Some thoughts about the excellent article written by David once again. Lots of information in a special neeting called to order supposedly only to approve a response to the NC Local Government Commission’s request for information. I guess I might have to become a part-time employee in order to attend these suddenly important meetings called on 48 hours notice!
A quick Google search of “American Broadband” identifies the company as:
American Broadband Communications – committed to energizing communities and communications through strategic acquisitions of local exchange carriers serving rural areas of our country. By selecting small, often family-operated firms with a history of service and dedication to their communities, American Broadband keeps the emphasis local.
Their website announces their strategy as follows:
Large telephone holding companies often forget that the success of the local exchange carrier is intrinsically tied to the success and economic vitality of the community it serves. That’s why we can serve this market so effectively.
Apparently they grow their business through acquisitions. Nowhere on their website does it discuss significant internal customer and profitability growth.
Also, it appears the focus of their business is rural telephone exchanges, owned by “mom and pop” operators … and probably marginally profitable at that.
As a former senior member of management with Time Warner in Charlotte, will Mr. Auger be able to get them to “back off” on their aggressive competition for MI-Connection customers, or will his presence as an advocate for MI-Connection motivate them even more to gain market share in the Towns?
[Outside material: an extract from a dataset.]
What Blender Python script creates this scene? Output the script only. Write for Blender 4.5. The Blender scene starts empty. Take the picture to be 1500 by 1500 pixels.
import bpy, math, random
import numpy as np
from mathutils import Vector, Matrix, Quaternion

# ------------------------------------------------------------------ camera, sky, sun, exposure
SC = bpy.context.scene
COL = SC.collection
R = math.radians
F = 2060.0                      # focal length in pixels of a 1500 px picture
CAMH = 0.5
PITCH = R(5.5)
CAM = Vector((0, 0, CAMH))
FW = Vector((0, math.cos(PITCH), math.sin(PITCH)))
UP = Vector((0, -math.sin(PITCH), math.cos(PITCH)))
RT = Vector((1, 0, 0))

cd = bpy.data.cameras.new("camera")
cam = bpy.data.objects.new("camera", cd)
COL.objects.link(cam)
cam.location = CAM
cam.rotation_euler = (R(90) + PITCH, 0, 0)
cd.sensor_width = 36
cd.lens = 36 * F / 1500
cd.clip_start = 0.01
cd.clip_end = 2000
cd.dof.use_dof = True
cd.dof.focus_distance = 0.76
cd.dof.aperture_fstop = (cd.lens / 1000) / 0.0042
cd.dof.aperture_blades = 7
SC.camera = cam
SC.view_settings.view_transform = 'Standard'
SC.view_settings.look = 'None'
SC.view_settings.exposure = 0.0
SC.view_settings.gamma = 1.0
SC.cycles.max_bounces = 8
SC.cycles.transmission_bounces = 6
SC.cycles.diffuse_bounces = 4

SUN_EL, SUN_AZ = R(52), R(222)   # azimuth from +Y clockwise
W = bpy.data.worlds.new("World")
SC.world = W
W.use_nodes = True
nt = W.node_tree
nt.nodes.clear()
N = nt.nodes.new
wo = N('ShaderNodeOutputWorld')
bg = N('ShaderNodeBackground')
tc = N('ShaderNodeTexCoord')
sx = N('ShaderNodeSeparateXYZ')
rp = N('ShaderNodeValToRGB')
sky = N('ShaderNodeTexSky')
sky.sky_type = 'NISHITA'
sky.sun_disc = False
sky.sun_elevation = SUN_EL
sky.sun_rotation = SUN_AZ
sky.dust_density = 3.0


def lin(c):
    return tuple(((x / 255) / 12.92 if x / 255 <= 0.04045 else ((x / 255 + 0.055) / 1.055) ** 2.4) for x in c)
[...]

I remember the last “consultant” study which told the Towns there would be little to no interest in competitors moving into the marketing area of MI-Connection. Someone forgot to tell Windstream and Time Warner about that conclusion!
On a positive note, it appears the financial projections to be released (maybe??) for the next three years will no longer contain the wildly optimistic (ie, turning a profit!) projections of the last few years. In other words, the Towns’ taxpayers can expect to continue making financial contributions to the losses generated by MI-Connection. Even decreasing the losses by 8% per year over the next three years will result in accumulated losses of $5.9 million in 2012, $5.4 million in 2013, and $5 million in 2014.
The most immediate problem MI-Connection faces is an inability to grow their customer base. Three years of operations have failed to correct this and the problem is getting worse, not better. The longer management of the company continues in turmoil caused by negotiations to end their relationship with BVU, the more the losses will continue. At some point the cumulative effect will have an increasingly negative influence on profitability, as there will be too few customers upon which to spread the fixed costs of the business. Every employee of MI-Connection must refocus their efforts on growing the business now if there is any chance to salvage this business for the future.
MI-Connection has been a financial disaster from the get-go. It appears our elected officials believed they were going to be able to create a fantastic ‘cash-cow’ from the cable TV and internet businesses (and this due to a near-monopoly!).
It is a shame that we fail to learn from the past. State-owned businesses will inevitably be inefficient and not be subject to market forces, as the ‘owner’ simply has to raise taxes to cover any shortfall caused by inevitable mismanagement. There is little or no penalty for not making a profit. We fail to learn that private enterprises is best left in private hands.
We as taxpayers will pay for the ineptitude our of elected officials and their mistakes for years to come. Libraries close, and schoolchildren are cheated of a well-deserved education due to these mistakes. The only answer our town has to this ‘company’s’ woes is to hire an expensive consultant and hope for the best?? And MAYBE MI-Connection might show a profit in a few years?? Come on!!! How about doing some basic financial calculations such as NPV and IRR analysis to determine the real loss to Davidson and Mooresville?
Unfortunately, instead of just cutting their losses and licking their wounds, our elected officials will likely continue pouring money into this turkey and we the taxpayers will continue to pay the price.